Brown’s motivation in writing the book comes from an interest in the area. Brown lives in Abbotsford now, but grew up in Hope and has connections to Yale through his grandparents, Lloyd and Dorothy. His grandparents have lived there for over 40 years and founded the Yale and District Historical Society in the ’60s.

“Six, seven years ago I decided I wanted to get involved somehow up there,” said Brown.

Brown said he did not like the idea of attending meetings, but still wanted to contribute. He came up with the idea of writing a book which visitors to the cemetery can use as a reference when walking through it.

“There’s people buried up there that you’d never hear anything about them,” said Brown. “There’s people from all over the world buried up there.”

His methodology to uncover the stories included trips to the B.C. Archives in Victoria at least three times to scan copies of Yale’s Inland Sentinel newspaper, the Vancouver Public Library and the Anglican archives in Vancouver for the ledgers of the church in Yale.

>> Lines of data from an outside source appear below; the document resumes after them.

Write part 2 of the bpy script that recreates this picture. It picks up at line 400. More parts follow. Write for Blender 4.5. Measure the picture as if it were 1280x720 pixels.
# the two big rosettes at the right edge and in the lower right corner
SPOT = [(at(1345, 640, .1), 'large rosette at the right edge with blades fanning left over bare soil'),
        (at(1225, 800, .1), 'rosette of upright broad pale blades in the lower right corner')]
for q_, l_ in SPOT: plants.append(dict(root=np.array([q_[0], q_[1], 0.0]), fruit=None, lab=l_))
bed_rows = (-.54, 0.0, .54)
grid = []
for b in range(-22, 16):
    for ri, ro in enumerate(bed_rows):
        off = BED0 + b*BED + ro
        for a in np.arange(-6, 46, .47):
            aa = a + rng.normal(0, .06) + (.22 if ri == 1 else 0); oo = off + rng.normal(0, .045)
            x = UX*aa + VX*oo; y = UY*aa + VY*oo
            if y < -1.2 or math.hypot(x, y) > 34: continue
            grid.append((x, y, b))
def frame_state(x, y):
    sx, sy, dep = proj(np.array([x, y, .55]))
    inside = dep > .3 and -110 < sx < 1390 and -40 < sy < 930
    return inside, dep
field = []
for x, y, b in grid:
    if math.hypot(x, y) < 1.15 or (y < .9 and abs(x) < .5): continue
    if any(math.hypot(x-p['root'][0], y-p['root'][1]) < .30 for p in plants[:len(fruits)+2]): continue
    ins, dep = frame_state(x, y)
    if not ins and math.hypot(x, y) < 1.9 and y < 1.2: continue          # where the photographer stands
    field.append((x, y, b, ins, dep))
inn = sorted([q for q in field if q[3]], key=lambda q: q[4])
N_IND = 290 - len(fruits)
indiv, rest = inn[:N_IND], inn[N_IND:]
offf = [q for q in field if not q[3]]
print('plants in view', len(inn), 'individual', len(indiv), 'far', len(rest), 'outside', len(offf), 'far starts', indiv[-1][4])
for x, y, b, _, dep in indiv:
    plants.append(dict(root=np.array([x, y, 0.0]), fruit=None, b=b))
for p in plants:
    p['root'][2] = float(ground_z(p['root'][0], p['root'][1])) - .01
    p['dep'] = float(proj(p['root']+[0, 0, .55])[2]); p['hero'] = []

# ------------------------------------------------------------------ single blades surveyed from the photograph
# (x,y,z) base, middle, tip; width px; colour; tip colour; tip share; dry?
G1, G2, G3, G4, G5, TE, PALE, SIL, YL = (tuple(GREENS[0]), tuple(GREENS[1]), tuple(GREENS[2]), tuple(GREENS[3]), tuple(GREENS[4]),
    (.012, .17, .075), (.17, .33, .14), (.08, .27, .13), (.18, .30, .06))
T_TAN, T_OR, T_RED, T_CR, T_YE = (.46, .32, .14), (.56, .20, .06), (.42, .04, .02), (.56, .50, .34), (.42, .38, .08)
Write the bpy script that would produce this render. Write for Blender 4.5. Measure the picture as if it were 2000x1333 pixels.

To fit this project within his work schedules, Brown would write in the evenings and on weekends, pausing for several months to do research.

The book will be available at the end of the month from the FriesenPress’s website in both hard and digital copies, Amazon, at the Hope Visitor Centre, Barry’s Trading Post in Yale. It will cost $25 for the paperback and $35 for a hardcover. Costs for a digital copy is unknown. All proceeds go to the Yale and District Historical Society.